9 February – 15 May 2022

This close-up on the final years of Louise Bourgeois’ colourful career demonstrates how she used the past to inform the present in provocative new ways, focusing on her masterful way with fabric and textiles.

In the final years of her career, celebrated sculptor and installation artist Louise Bourgeois revisited the early days of her artistic practice to reaffirm the themes she had been working towards her whole life. Exploring identity, sexuality, family relationships and reparation, she created a psychologically charged collection of works made from domestic textiles. Many of the materials she used were pulled from her own personal history, marking a return to her roots – as a child, Louise Bourgeois grew up around fabric, helping in her family’s tapestry restoration atelier in France.

The exhibition includes many works never seen before in the UK, made between the mid-1990s and concluding around the time of the artist’s death in 2010. Hanging sculptures, fabric heads and fantastical, primarily female, bodies echo the unsettling atmosphere of a fairytale, while the exhibition also includes the artist’s drawings, books, prints and collages that give an insight into her practice.

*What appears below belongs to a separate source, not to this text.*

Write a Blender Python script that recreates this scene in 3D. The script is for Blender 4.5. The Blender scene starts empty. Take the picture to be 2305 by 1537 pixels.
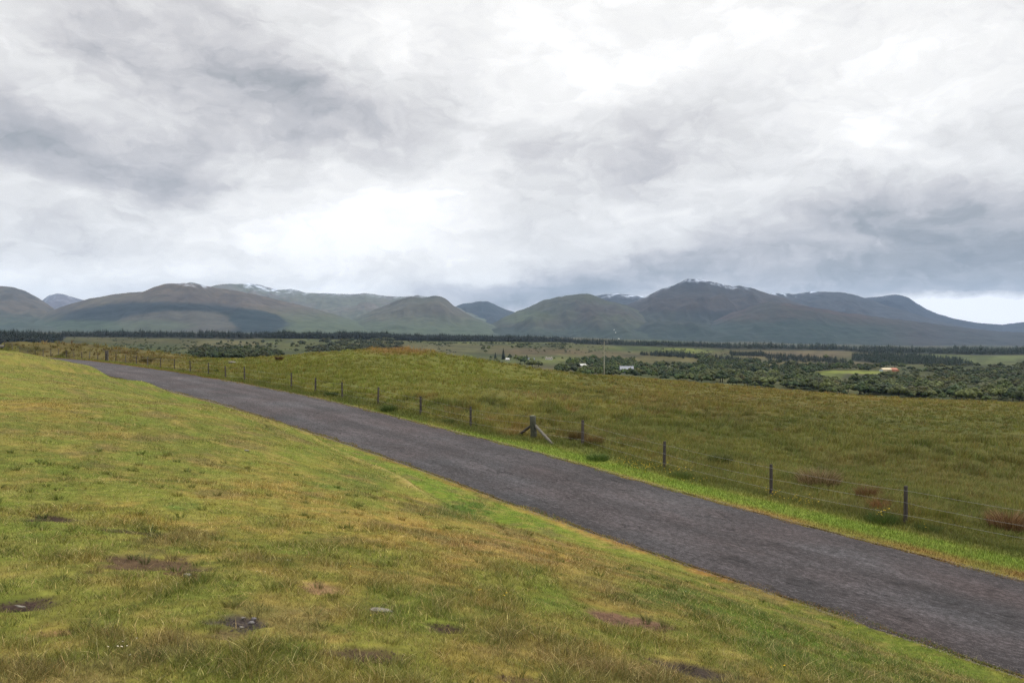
import bpy, math, random
import numpy as np
C = bpy.context.scene.collection
random.seed(7); RNG = np.random.default_rng(11)
F = 1860.0; CX = 1152.5; HY = 775.0; W0 = 2305; H0 = 1537

# ------------------------------------------------------------------ noise
_T = np.random.default_rng(5).random((256, 256))
def vnoise(x, y, seed=0):
    x = np.asarray(x, float) + seed*17.13; y = np.asarray(y, float) + seed*9.71
    xi = np.floor(x).astype(int); yi = np.floor(y).astype(int)
    fx = x-xi; fy = y-yi
    fx = fx*fx*fx*(fx*(fx*6-15)+10); fy = fy*fy*fy*(fy*(fy*6-15)+10)
    a = _T[xi & 255, yi & 255]; b = _T[(xi+1) & 255, yi & 255]
    c = _T[xi & 255, (yi+1) & 255]; d = _T[(xi+1) & 255, (yi+1) & 255]
    return (a*(1-fx)+b*fx)*(1-fy)+(c*(1-fx)+d*fx)*fy
def fbm(x, y, sc, octv=4, seed=0, gain=.5):
    """about -1..1; sc is the wavelength of the coarsest octave"""
    t = 0; a = 1; n = 0; x = np.asarray(x, float)/sc; y = np.asarray(y, float)/sc
    for i in range(octv):
        cs, sn = math.cos(.6*i), math.sin(.6*i)
        t = t+a*(vnoise(x*cs-y*sn, x*sn+y*cs, seed+i)*2-1); n += a; a *= gain; x = x*2.03; y = y*2.03
    return t/n*1.6
def ridged(x, y, octv=4, seed=0):
    t = 0; a = 1; n = 0
    for i in range(octv):
        t = t+a*(1-np.abs(vnoise(x, y, seed+i)*2-1)); n += a; a *= .5; x = x*2.07; y = y*2.07
    return t/n
def sstep(a, b, x):
    t = np.clip((x-a)/(b-a), 0, 1); return t*t*(3-2*t)
def lin(r, g, b):
    c = np.array([r, g, b], float)/255
    return np.where(c <= .04045, c/12.92, ((c+.055)/1.055)**2.4)
def mixc(c, col, w):
    return c+(np.asarray(col)-c)*np.clip(np.asarray(w), 0, 1)[..., None]

# ------------------------------------------------------------------ road / fence frame: s along the fence, q towards the camera
DIR = np.array([-.628, .778]); NRM = np.array([-.778, -.628]); P0 = np.array([10.66, 22.4])
S1 = 96.0; RC = 330.0
def sq2xy(s, q):
    s = np.asarray(s, float); q = np.asarray(q, float); s, q = np.broadcast_arrays(s, q)
    sl = np.minimum(s, S1); a = np.maximum(s-S1, 0)/RC
    px = P0[0]+DIR[0]*sl; py = P0[1]+DIR[1]*sl
    # arc bending towards the camera side
    ax = RC*np.sin(a); ay = RC*(1-np.cos(a))
    px = px+DIR[0]*ax+NRM[0]*ay; py = py+DIR[1]*ax+NRM[1]*ay
    nx = NRM[0]*np.cos(a)-DIR[0]*np.sin(a); ny = NRM[1]*np.cos(a)-DIR[1]*np.sin(a)
    return px+nx*q, py+ny*q
def xy2sq(x, y):
    dx = np.asarray(x, float)-P0[0]; dy = np.asarray(y, float)-P0[1]
    s = dx*DIR[0]+dy*DIR[1]; q = dx*NRM[0]+dy*NRM[1]
    ls = s-S1; lq = RC-q
    a = np.arctan2(np.maximum(ls, 0), np.maximum(lq, 1))
    return np.where(s > S1, S1+RC*a, s), np.where(s > S1, RC-np.hypot(ls, lq), q)
_ks = [-60, -20, -5.7, 4.7, 12, 20, 32, 48, 64, 90, 116, 160, 260]; _kz = [-6.6, -5.65, -5.07, -4.6, -4.1, -3.8, -3.15, -2.65, -2.25, -1.85, -1.75, -1.6, -1.6]
_g = np.arange(-60, 260, .5); _k = np.hanning(25); _k /= _k.sum()
_z = np.convolve(np.pad(np.interp(_g, _ks, _kz), 12, 'edge'), _k, 'valid')
def zroad(s): return np.interp(s, _g, _z)
def qfar(s): return np.interp(s, [-10, -4, 0, 5, 10, 14, 20, 30, 45, 60, 92, 200], [3.3, 3.05, 2.87, 2.5, 2.3, 1.95, 1.55, 1.25, .95, .9, 1.0, 1.1])
def qnear(s): return np.interp(s, [-10, -6, 0, 8, 14, 20, 26, 40, 55, 200], [8.5, 8.4, 8.2, 7.95, 7.55, 7.15, 7.1, 7.0, 6.9, 6.8])

# ------------------------------------------------------------------ near height field: thin plate spline through sighted points
ctl = []
def cp(px, py, d): ctl.append((d*(px-CX)/F, d, -d*(py-HY)/F))
for p in [(0,1537,4.2),(600,1537,4.3),(1152,1537,4.7),(1700,1537,5.9),(2050,1537,8),(0,1300,6.2),(600,1300,6.6),(1152,1300,8.3),(1480,1300,11.5),
          (0,1150,8.8),(500,1150,9.9),(850,1150,12.2),(1152,1220,12.0),(1120,1172,16.5),(1000,1150,15.3),
          (918,1091,18.2),(860,1062,20.0),(790,1031,22.2),(700,985,25.5),(620,955,28.0),
          (700,1040,17.5),(560,1000,18.5),
          (0,1000,13.6),(300,1000,15.3),(0,900,22),(200,900,26.5),(350,897,32),(430,925,29),(0,840,35),(160,842,42),(260,850,49),
          (0,795,68),(60,800,66),(100,807,66),(150,815,64),(200,826,60),(-350,1537,4.2),(-350,1000,13),(-350,840,34),(-350,795,66)]: cp(*p)
for p in [(0,0,-1.65),(-4,0,-1.5),(4,0,-1.95),(8,2,-2.7),(0,-10,-1.25),(-12,-8,-1.0),(12,-10,-2.6),(0,-40,-1.0),(-60,0,-.8),(-60,-50,-1.),(60,-60,-5)]: ctl.append(p)
def cpsq(s, q, z): x, y = sq2xy(s, q); ctl.append((float(x), float(y), z))
# foot of the little bank, the flat green strip beside the road
for s, q, dz in [(8,9.6,.06),(11,9.4,.06),(14.5,9.2,.05),(18,8.9,.06),(22,8.6,.1)]: cpsq(s, q, float(zroad(s))+dz)
for s in [-45,-30,-15,-5,3,10,17,25,35,48,64,80,96,112,130,150,190]:
    for q in ((1.9, 5, 8.6) if s < 60 else (1.2, 5, 7.4)): cpsq(s, q, float(zroad(s)))
for t in range(-3, 30, 2):
    s = 4*t; cpsq(s, -.3, float(np.interp(s, [-12,0,4,8,12,20,32,48,64,90,120], [-5.4,-4.92,-4.7,-4.3,-4.02,-3.86,-3.05,-2.68,-2.26,-1.9,-1.75])))
for p in [(2200,1100,30),(2250,1040,42),(2250,960,68),(2305,911,112),(2150,905,116),(2000,900,120),(1850,889,125),(1700,875,130),(1530,860,136),(1360,846,140),
          (1208,843,140),(1130,834,136),(1050,823,130),(1009,815,124),(950,797,116),(870,787,110),(800,790,110),(700,798,108),(600,811,112),(520,815,122),(450,813,130),
          (390,800,130),(330,794,130),(260,787,130),(200,782,130),(130,776,130),(60,771,130),(0,768,130),(-200,760,130),(2600,925,105),
          (1500,950,44),(1500,900,72),(1200,900,53),(1200,860,86),(900,850,63),(900,815,86),(700,830,74),(1800,950,60),(1800,900,96),(1900,1060,34),(2100,1000,50),
          (60,784,108),(150,788,108),(1000,830,88),(560,822,84)]: cp(*p)
for px, py, d in [(2305,900,112),(2000,888,120),(1700,865,130),(1360,837,140),(1050,811,130),(870,781,110),(600,806,112),(450,808,130),(200,782,130),(0,768,130),(-300,758,130),(2700,930,105)]:
    u = (px-CX)/F; z = -(py-HY)/F*d
    for dd, dz in ((38, -3.2), (85, -13), (150, -32)): ctl.append((u*(d+dd), d+dd, z+dz*(1 if px > 900 else .55)))
for a in range(-175, -40, 25):
    for sg in (1, -1):
        an = math.radians(a*sg); ctl.append((math.sin(an)*120, math.cos(an)*120, -4)); ctl.append((math.sin(an)*240, math.cos(an)*240, -30))
ctl = np.array(ctl); n = len(ctl)
def _K(r2): return .5*r2*np.log(r2+1e-9)
_D2 = ((ctl[:, None, :2]-ctl[None, :, :2])**2).sum(-1)
A = np.zeros((n+3, n+3)); A[:n, :n] = _K(_D2)+np.eye(n)*.1; A[:n, n] = 1; A[:n, n+1:] = ctl[:, :2]; A[n, :n] = 1; A[n+1:, :n] = ctl[:, :2].T
wt = np.linalg.solve(A, np.r_[ctl[:, 2], 0, 0, 0])
def _raster(x0, x1, y0, y1, st):
    X = np.arange(x0, x1+st, st); Y = np.arange(y0, y1+st, st); Z = np.empty((len(X), len(Y)))
    for i, xx in enumerate(X):
        r2 = (ctl[:, 0][None]-xx)**2+(ctl[:, 1][None]-Y[:, None])**2
        Z[i] = _K(r2)@wt[:n]+wt[n]+wt[n+1]*xx+wt[n+2]*Y
    return (x0, y0, st, Z)
R1 = _raster(-300, 300, -300, 300, 1.5); R2 = _raster(-45, 45, -6, 66, .3)
def _samp(R, x, y):
    x0, y0, st, Z = R
    fx = np.clip((x-x0)/st, 0, Z.shape[0]-1.001); fy = np.clip((y-y0)/st, 0, Z.shape[1]-1.001)
    i = fx.astype(int); j = fy.astype(int); fx = fx-i; fy = fy-j
    return (Z[i, j]*(1-fx)+Z[i+1, j]*fx)*(1-fy)+(Z[i, j+1]*(1-fx)+Z[i+1, j+1]*fx)*fy

# ------------------------------------------------------------------ valley height: sighted slopes by azimuth and range
TR = np.array([180, 300, 500, 700, 1200, 2000, 2300, 3000, 4500, 7000, 9000.])
TU = np.array([-1.4, -.62, -.3, 0, .3, .62, 1.4])
TY = np.array([[930,865,820,800,779,756,754.5,752,749,746,745],
               [930,865,820,800,779,756,754.5,752,749,746,745],
               [940,880,840,812,784,758,756.5,754,751,748,747],
               [1000,925,870,837,808,768,765.5,762,759,756,755],
               [1060,975,905,866,829,790,786,781,777,773,772],
               [1100,1000,920,884,845,806,800,793,787,781,779],
               [1100,1000,920,884,845,806,800,793,787,781,779.]])
_lr = np.linspace(math.log(180), math.log(9000), 200); _uu = np.linspace(-1.4, 1.4, 141)
_t1 = np.array([np.interp(_lr, np.log(TR), row) for row in TY]); _V = np.array([np.interp(_uu, TU, _t1[:, j]) for j in range(200)]).T
for _ in range(2):
    kk = np.hanning(11); kk /= kk.sum()
    _V = np.array([np.convolve(np.pad(r, 5, 'edge'), kk, 'valid') for r in _V])
    kk = np.hanning(17); kk /= kk.sum()
    _V = np.array([np.convolve(np.pad(r, 8, 'edge'), kk, 'valid') for r in _V.T]).T
_V = (_V-HY)/F
def _vv(u, r):
    fu = np.clip((np.clip(u, -1.4, 1.4)+1.4)/.02, 0, 139.999); fr = np.clip((np.log(np.maximum(r, 180))-_lr[0])/(_lr[1]-_lr[0]), 0, 198.999)
    i = fu.astype(int); j = fr.astype(int); fu = fu-i; fr = fr-j
    return (_V[i, j]*(1-fu)+_V[i+1, j]*fu)*(1-fr)+(_V[i, j+1]*(1-fu)+_V[i+1, j+1]*fu)*fr
def zval(x, y):
    x = np.asarray(x, float); y = np.asarray(y, float)
    r = np.hypot(x, y); th = np.arctan2(x, y); ct = np.maximum(np.cos(th), .58)
    u = np.tan(np.clip(th, -.95, .95))
    z = -_vv(u, r)*r*ct
    z = z+.0011*r*fbm(x, y, 330, 4, 3)*sstep(250, 700, r)
    return z
def znear(x, y):
    x = np.asarray(x, float); y = np.asarray(y, float)
    in2 = (x > -43) & (x < 43) & (y > -4) & (y < 64)
    ed = np.minimum(np.minimum(x+45, 45-x), np.minimum(y+6, 66-y)); w2 = sstep(1, 5, ed)
    z = _samp(R1, x, y)*(1-w2)+_samp(R2, x, y)*w2
    s, q = xy2sq(x, y); qf = qfar(s); qn = qnear(s)
    w = sstep(-1.6, -.2, q-qf)*sstep(-1.5, -.1, qn-q)*sstep(-70, -55, s)*sstep(230, 200, s)
    field = sstep(.8, -1.0, q); lawn = sstep(.2, 1.2, q-qn)
    bump = field*(1-.45*sstep(50, 110, np.hypot(x, y)))*(.17*np.clip(.75+.9*fbm(x, y, 14, 2, 25), .15, 1.5)*fbm(x, y, 1.6, 3, 21)+.14*fbm(x, y, 6, 2, 22))+lawn*(.02*fbm(x, y, .7, 2, 23)+.045*fbm(x, y, 3.2, 2, 24))
    qc = np.interp(s, [2, 4.9, 9.3, 13, 16.1, 22], [13.4, 12.75, 11.8, 11.2, 11.05, 10.9]); zr_ = zroad(s)+.14
    ws = sstep(1.5, 5.5, s)*sstep(24, 15, s)*sstep(.3, 0, q-qc); zb_ = zr_+(z+.10-zr_)*sstep(-1.9, .1, q-qc); z = z+(zb_-z)*ws*sstep(0, .8, q-qn)
    z = z*(1-w)+zroad(s)*w+bump*(1-w)
    r = np.hypot(x, y); k = sstep(190, 265, r)
    return z*(1-k)+(zval(x, y)-3)*k
def project(x, y, z):
    return CX+F*x/np.maximum(y, .5), HY-F*z/np.maximum(y, .5)
def near_at(px, py, dmin=3.0):
    u = (px-CX)/F; v = (py-HY)/F; d = np.geomspace(dmin, 170, 900); f = znear(u*d, d)+v*d
    i = np.where(f >= 0)[0]; d = d[i[0]] if len(i) else d[-1]
    return float(u*d), float(d), float(znear(u*d, d))
def val_at(px, py):
    u = (px-CX)/F; v = (py-HY)/F; r = _lr; vals = _vv(np.full(200, u), np.exp(r))
    rr = math.exp(np.interp(-v, -vals, r)); th = math.atan(u)
    x = rr*math.sin(th); y = rr*math.cos(th); return x, y, float(zval(x, y))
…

Striking works such as the artist’s famous imposing Spider (1997) will also be on display. The spider was a powerful metaphor for Bourgeois, representing both the protector and predator, whilst also embodying her mother as a weaver and tapestry restorer and the artist’s own complicated practice. She was particularly mesmerised by the spider’s ability to weave its web from its own body, a striking parallel with her career.